#### DATA PROVIDED
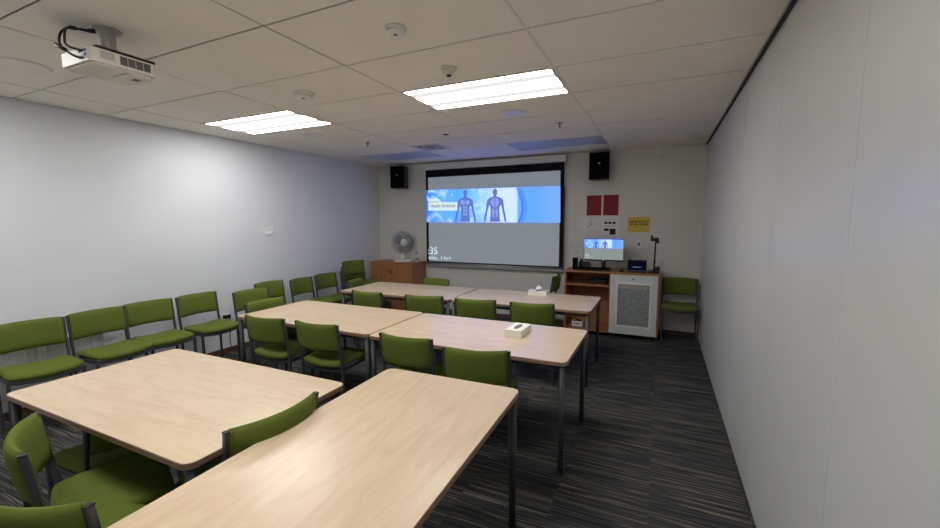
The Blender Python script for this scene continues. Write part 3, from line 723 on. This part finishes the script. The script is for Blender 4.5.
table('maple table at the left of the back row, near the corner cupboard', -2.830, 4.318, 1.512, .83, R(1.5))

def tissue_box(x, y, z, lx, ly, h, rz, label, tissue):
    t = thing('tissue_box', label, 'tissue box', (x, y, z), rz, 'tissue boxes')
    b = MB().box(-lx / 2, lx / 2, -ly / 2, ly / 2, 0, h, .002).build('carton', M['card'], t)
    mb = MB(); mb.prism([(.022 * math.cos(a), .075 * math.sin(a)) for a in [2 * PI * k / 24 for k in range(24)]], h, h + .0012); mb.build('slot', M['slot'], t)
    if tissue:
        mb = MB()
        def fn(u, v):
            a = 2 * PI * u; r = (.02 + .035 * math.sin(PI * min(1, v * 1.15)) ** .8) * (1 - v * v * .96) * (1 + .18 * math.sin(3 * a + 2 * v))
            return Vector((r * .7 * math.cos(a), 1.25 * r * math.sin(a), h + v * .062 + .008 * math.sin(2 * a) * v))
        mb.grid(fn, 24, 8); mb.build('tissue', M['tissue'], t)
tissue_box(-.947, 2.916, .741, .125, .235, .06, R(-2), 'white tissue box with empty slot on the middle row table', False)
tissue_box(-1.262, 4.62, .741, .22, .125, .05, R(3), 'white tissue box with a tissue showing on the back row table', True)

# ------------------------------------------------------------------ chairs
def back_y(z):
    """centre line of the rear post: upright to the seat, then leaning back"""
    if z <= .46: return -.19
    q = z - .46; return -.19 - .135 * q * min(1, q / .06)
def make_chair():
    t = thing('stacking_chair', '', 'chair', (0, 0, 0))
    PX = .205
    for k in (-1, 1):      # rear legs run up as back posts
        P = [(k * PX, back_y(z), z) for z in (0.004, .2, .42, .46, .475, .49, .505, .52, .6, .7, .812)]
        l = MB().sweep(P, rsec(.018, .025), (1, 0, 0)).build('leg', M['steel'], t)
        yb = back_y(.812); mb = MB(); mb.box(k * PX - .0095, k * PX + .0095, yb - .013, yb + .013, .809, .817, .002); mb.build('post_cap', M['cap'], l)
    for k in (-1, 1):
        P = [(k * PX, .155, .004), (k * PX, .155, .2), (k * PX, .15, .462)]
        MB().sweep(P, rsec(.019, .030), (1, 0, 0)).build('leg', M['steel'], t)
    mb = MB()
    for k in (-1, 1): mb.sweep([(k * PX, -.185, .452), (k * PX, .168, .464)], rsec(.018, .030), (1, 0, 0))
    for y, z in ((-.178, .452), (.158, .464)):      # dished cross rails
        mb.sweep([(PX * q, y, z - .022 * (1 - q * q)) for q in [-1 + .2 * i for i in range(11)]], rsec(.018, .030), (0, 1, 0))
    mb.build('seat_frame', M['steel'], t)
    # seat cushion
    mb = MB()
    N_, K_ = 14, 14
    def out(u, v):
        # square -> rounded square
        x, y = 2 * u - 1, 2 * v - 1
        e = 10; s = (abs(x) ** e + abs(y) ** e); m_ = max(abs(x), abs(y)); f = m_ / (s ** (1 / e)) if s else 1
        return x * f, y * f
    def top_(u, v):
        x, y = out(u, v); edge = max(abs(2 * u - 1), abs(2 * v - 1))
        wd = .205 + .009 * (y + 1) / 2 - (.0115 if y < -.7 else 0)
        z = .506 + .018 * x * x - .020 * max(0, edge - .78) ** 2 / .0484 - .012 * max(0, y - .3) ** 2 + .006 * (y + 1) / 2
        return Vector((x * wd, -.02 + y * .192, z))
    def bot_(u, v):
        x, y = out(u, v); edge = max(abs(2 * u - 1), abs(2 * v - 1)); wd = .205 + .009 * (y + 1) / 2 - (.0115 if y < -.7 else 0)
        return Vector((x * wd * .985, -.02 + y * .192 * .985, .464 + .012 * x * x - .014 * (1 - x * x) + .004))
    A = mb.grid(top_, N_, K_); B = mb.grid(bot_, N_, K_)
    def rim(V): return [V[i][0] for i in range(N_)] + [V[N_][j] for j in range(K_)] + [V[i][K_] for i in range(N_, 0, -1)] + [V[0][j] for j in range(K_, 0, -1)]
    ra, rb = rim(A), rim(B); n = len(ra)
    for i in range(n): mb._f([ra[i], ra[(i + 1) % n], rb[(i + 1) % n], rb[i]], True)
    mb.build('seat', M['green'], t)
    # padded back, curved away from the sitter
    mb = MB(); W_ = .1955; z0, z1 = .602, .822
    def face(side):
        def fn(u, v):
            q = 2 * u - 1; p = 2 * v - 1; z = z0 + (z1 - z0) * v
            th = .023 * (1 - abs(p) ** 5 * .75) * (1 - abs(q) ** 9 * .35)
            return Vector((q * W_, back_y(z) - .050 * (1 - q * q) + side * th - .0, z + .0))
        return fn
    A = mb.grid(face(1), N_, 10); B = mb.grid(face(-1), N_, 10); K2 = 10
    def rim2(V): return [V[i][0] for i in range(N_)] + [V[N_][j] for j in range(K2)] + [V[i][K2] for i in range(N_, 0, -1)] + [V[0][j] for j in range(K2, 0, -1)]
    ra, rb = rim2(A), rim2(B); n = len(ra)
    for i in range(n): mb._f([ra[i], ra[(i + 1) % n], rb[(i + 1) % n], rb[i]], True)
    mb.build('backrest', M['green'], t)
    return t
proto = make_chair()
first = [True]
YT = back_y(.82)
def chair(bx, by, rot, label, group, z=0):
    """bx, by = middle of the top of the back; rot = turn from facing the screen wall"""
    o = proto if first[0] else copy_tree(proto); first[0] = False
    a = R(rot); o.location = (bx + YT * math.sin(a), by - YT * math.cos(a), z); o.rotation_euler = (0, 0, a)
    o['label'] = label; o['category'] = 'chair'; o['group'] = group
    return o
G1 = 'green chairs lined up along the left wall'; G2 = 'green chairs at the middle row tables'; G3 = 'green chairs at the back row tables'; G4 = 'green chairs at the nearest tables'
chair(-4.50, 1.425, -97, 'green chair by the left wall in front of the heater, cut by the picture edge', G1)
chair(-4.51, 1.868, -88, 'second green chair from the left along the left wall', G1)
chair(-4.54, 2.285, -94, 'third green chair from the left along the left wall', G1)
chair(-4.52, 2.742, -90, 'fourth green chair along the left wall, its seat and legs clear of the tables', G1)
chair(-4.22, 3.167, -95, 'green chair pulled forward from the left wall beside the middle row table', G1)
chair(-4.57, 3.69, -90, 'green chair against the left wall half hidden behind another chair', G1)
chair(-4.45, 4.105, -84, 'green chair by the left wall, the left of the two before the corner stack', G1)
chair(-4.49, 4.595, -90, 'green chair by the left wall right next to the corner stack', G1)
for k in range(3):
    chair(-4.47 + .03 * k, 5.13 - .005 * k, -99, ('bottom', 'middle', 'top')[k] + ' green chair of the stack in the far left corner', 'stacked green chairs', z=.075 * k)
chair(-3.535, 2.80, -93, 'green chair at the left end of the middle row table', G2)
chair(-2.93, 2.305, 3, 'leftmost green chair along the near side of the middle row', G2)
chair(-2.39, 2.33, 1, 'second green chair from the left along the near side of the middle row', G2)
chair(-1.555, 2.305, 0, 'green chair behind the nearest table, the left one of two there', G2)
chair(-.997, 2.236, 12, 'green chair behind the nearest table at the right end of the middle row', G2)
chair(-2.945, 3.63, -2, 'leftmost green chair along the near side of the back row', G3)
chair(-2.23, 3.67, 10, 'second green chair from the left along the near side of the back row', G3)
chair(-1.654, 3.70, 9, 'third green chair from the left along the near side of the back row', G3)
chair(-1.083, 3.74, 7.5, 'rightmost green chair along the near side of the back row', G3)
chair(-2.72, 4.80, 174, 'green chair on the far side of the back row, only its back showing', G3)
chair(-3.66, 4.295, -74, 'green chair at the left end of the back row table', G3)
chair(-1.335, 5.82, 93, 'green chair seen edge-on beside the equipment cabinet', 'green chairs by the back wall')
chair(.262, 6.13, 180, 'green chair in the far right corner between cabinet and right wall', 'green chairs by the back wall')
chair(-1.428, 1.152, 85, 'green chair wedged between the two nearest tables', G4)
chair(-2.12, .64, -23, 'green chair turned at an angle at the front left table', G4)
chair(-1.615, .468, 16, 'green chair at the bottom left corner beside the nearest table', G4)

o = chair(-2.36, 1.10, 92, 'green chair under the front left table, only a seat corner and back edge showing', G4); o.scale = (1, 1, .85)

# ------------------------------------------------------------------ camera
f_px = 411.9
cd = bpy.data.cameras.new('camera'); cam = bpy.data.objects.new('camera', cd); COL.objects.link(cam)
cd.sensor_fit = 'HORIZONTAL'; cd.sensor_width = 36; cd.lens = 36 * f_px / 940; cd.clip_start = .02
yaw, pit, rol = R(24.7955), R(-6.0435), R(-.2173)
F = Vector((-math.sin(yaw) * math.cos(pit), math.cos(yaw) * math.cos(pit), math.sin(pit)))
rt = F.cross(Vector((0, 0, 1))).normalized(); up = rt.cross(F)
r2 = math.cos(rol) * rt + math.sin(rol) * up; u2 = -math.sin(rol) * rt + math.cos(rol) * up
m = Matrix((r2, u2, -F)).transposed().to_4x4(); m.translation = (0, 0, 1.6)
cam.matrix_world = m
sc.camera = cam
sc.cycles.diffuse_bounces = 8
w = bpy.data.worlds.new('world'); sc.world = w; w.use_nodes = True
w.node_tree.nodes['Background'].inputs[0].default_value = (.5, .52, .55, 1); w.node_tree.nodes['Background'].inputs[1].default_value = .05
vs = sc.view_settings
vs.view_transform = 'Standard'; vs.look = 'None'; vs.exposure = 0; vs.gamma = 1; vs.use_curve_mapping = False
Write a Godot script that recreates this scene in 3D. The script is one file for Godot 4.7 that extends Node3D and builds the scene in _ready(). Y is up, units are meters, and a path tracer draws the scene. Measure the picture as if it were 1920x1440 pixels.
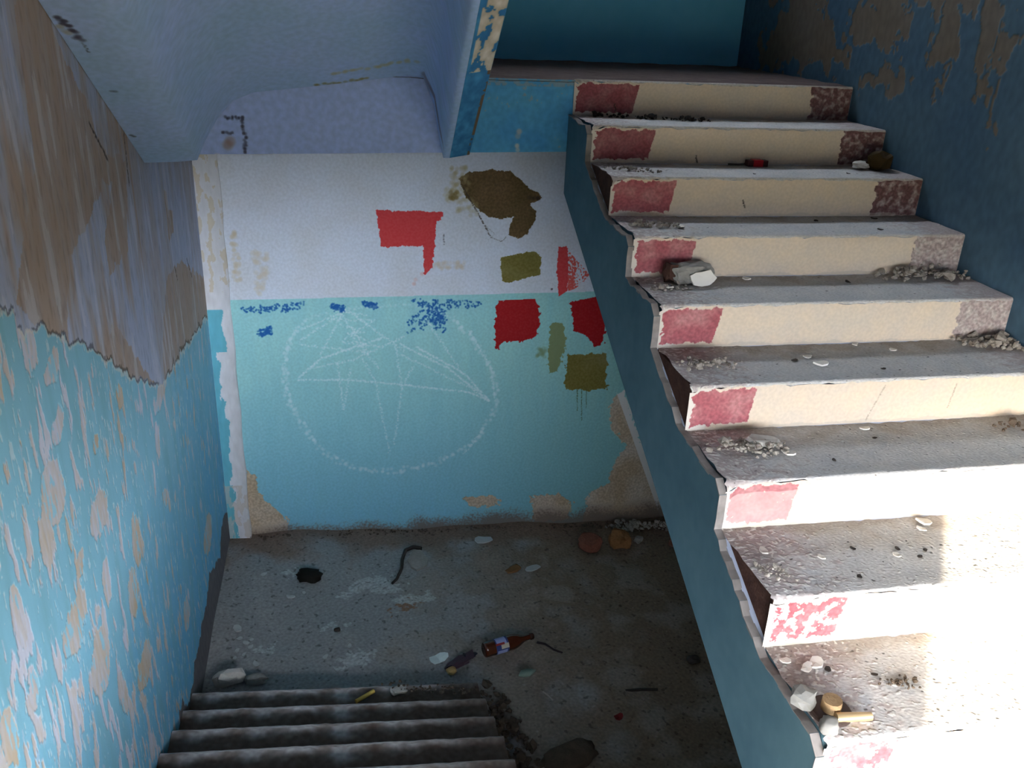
########
Go back to the entries above and restate word for word every line from the first through the one that contains "table('maple table at", leaving the pictures behind.

• **REPLY**:
The Blender Python script for this scene continues. Write part 3, from line 723 on. This part finishes the script. The script is for Blender 4.5.
table('maple table at the left of the back row, near the corner cupboard', -2.830, 4.318, 1.512, .83, R(1.5))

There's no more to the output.